The type of editorial license Ms. Wang describes enters clearly into the realm of distortion and truth spinning, the likes of which you'd expect from Fox News or a White House Press Conference, not a body established to restore trust and fait in the electoral process after the troubled elections of 2000. This type of revision(ism) doesn't just fail the authors, it fails democracy and us all.
Stephanie Taylor writes over at the DNC's main blog about a recent study in California showing the vast vulnerability of the State's electronic voting machines.
As a voting rights activist, I think the more people take the time to learn the issues and understand them, the more two things will become clear:
1) We need an auditable paper trail, ie paper ballots.
2) Keeping our democracy safe and secure is a responsibility that belong to us ALL!
The right to vote is our most fundamental tool to safeguard our liberty - let's protect it at every turn!
This evening's broadcast of NOW on PBS will look at allegations of voter caging in the 2004 campaign.
Was there a White House plot to illegally suppress votes in 2004? Is there a similar plan for the upcoming elections? This week NOW examines documents and evidence that points to a Republican Party plan designed to keep Democrats from voting, by targeting people based on their race and ethnicity with key battleground states like Ohio and Florida of particular interest. "It was a partisan, discriminatory attempt to challenge voters of color," Eddie Hailes, a senior attorney for The Advancement Project, a civil rights group, told NOW.

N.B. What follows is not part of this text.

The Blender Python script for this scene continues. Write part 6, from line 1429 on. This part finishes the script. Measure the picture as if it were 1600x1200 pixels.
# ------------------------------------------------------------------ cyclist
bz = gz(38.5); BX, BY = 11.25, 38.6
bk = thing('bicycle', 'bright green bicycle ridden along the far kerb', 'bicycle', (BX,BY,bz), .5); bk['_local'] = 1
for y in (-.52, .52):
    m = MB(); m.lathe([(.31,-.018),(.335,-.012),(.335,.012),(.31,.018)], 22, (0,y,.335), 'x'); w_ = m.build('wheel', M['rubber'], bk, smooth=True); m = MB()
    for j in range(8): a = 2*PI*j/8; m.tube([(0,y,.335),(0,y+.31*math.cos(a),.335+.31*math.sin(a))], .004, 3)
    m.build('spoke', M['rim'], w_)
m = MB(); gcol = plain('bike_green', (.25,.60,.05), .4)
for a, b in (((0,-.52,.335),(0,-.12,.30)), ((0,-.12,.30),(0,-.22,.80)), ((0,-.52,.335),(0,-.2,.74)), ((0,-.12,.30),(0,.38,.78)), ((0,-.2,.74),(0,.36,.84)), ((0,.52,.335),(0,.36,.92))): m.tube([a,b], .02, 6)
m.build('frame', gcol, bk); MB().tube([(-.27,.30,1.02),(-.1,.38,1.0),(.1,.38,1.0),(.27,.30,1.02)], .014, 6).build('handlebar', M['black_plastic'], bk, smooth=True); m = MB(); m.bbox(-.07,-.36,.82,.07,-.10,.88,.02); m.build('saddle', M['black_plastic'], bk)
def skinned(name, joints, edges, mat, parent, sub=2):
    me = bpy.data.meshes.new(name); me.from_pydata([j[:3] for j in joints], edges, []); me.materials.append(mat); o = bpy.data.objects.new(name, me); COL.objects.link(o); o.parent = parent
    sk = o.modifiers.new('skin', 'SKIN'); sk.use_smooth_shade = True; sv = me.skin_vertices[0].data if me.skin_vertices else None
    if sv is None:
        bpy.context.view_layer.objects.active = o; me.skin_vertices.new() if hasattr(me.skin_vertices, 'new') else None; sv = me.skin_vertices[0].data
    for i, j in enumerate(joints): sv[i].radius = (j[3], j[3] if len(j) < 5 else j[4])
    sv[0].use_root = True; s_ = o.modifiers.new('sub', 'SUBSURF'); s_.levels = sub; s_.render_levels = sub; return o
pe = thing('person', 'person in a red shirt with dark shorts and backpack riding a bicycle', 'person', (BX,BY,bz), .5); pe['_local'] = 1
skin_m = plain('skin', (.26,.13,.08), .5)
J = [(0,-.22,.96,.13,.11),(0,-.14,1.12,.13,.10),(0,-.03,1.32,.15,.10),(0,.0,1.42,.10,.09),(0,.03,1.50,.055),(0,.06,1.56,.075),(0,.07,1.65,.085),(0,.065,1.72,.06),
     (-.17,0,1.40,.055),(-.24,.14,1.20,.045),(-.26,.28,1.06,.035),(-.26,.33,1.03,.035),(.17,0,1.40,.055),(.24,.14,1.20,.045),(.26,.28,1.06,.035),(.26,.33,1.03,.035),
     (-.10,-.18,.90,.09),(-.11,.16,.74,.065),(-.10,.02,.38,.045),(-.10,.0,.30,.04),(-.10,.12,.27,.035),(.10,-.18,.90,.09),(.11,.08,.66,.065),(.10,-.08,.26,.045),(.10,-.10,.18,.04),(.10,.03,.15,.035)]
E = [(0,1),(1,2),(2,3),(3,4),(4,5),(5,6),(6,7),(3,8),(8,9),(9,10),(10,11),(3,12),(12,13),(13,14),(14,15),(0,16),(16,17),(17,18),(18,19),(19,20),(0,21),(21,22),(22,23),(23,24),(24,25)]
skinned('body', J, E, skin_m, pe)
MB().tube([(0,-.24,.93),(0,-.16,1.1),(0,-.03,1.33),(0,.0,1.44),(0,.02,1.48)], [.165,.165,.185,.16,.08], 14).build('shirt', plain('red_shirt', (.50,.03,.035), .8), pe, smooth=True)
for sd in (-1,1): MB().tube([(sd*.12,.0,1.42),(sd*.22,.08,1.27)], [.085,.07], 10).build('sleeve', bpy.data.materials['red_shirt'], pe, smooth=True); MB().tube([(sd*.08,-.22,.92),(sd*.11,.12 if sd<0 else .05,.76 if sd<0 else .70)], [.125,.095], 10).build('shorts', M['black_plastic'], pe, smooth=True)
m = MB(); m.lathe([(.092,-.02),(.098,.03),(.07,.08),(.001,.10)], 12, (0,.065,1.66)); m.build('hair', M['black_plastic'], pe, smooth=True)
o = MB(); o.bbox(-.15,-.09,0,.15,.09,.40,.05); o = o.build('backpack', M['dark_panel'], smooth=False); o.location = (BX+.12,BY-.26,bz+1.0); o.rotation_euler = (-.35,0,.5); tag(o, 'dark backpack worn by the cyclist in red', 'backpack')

Folks, this is an important one to watch. Voter caging is a reprehensible practice that undermines our most powerful political and civil right, the right to vote. This is the nuts and bolts of what our colleagues on the other side of the political party divide get up to on election day and the substance of what Democratic election protection efforts need to confront.
Happy watching!
Making its way around the internet is news that the Department of Justice has refused to make John Tanner, the Department’s Voting Section Chief, available for Congressional questioning. The Judiciary Committee’s Subcommittee on the Constitution, Civil Rights, and Civil Liberties had specifically requested Mr. Tanner for the purpose of getting to the bottom of a whole host of issues that came before the Voting Section under Tanner’s tenure, specifically, Georgia’s much maligned and subsequently overturned voter ID law. In a letter to Alberto Gonzalez, Representatives John Conyers and Jerrold Nadler stated:
“We are disappointed by this decision. Brad Schlozman and Hans Von Spakovsky, both former senior Department of Justice officials who served in the CRT, recently testified before the Senate and stated that Mr. Tanner played a key role in the Department’s decision to approve the Georgia Photo Identification law.”
“…We believe that his testimony is therefore necessary for the Committee to fulfill its oversight obligations.”
“We therefore ask that you make Mr. Tanner available to the Committee for testimony specifically concerning the activities of the Voting Section. We are postponing the July 17th hearing with the expectation that we will receive the full cooperation of the Department in this matter.”
The Voting Rights Act requires Georgia and eight other states, mostly in the South, to submit changes in voting rules to that might impact minority groups for Justice Department “pre-clearance.” The Voting Section staff team recommended denying “pre-clearance” of the law because it was likely to discriminate against black voters. Mr. Tanner rejected that finding and issued the go-ahead.
DoJ - when you say that out loud, it sounds like "dodge."